Schoenberg the thesis, Partch the antithesis...

The 45th movement of Symphony No. 2 is now finished (except for future edits). It’s kind of short, but maybe it needs to be that way.




It took me a while to get started, but about a day to actually write.

One of my main goals as a composer has been to reconcile two opposite musical schools:
  • the masters of the twelve-tone system of the common-practice period and thereafter, from Bach to Schoenberg
  • the ideas of Partch (and Helmholtz through him), who wished to return music to a pre-equal temperament ideal of natural harmony using the overtone and undertone scales; also the extended-meantone work of Vicentino and (maybe) Gesualdo
I have advocated 72 equal temperament as a compromise between the two: it’s twelve-tone multiplied by six, and it approximates Partch’s 43-tone just scale very accurately. This piece, which is for string quartet though part of a large symphonic project, is another example of my works in that tuning.

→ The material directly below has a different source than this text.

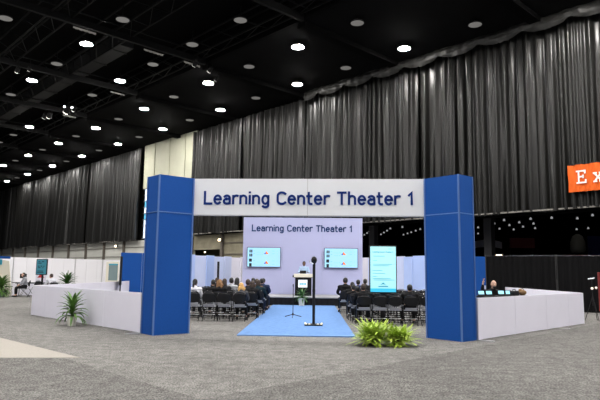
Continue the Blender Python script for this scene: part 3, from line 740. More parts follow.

The violin plays a 31-tone row, as an expression of microtonal serialism:
  • B Bd D‡ Fd C‡ D Db C# C B‡ G# Bb A Ad Cd F‡ F# A‡ A# G‡ Eb Ab Dd D# Ed E E‡ Gb F Gd G
    (‘‡’  = half sharp; ‘d’ = half flat)
The cello repeats it later in retrograde inversion. Though originally intended to be atonal, it ended up being in a vague G major, even using the appropriate key signature.

The beginning is an example of tonality flux—it has a major third, G–B, transform into a minor third by small movements of the two violins in opposite directions (33.33 cents, precisely), to G‡–Bd. The rest of the movement is harmonization of the row using various otonal and utonal chords, with major and minor tonalities extended to twelve harmonics or subharmonics, instead of the traditional six.

I also originally wanted a fugue, but it does end in a “fuguing tune”-like canon. (There’s another idea I took from old shape-note hymnody, besides using the notehead shapes as a microtonal notation.) However, the still-unfinished 43rd movement (New Mexico) is to be a fugue using a 19-tone row, also in 72-tone.

The 31- and 19-tone scales are derived by simple formulas: n*(72/31) rounded to the nearest whole number, and n*(72/19) also rounded to the nearest whole number. I’ll also need to explain these systems further at a future time (I have written something about them before).